Even as his work gained institutional acclaim — with his first major United States retrospective at the Pérez Art Museum Miami (PAMM) in 2016, a show at the Metropolitan Museum of Art in 2018, and his upcoming Tate Modern show — Le Parc remained a fierce critic of power. Curator Estrellita B. Brodsky, who worked closely with him for decades and curated the exhibition at PAMM, recalled first meeting the artist three decades ago while working on her dissertation.
“Even then, there was a mischievous side to him — he would constantly play with the height of my chair, moving it up and down during our conversations. In many ways, that playful unpredictability defined both the person and his art,” Brodsky told Hyperallergic.
“We argued, and he insisted passionately on his positions, but through those exchanges we arrived at a deeper understanding and a profound mutual respect,” Brodsky said about curating the 2016 show. “Those conversations revealed the intensity of his convictions and the seriousness with which he approached every aspect of his practice.”

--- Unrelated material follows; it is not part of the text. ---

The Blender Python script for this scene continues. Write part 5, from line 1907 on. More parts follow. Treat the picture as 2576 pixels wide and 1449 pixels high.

Curator of International Art at Tate Modern Val Ravaglia, who curated the upcoming show, described Le Parc as “a true original.”
“His ideas on the importance of embodied experience and viewer participation in art were ahead of their time and incredibly influential,” Ravaglia told Hyperallergic. “We will never forget his irrepressible optimism and the fierce passion that he so obviously had for his art, up until his very last days. He continued to work for as long as he was able to hold a pencil.”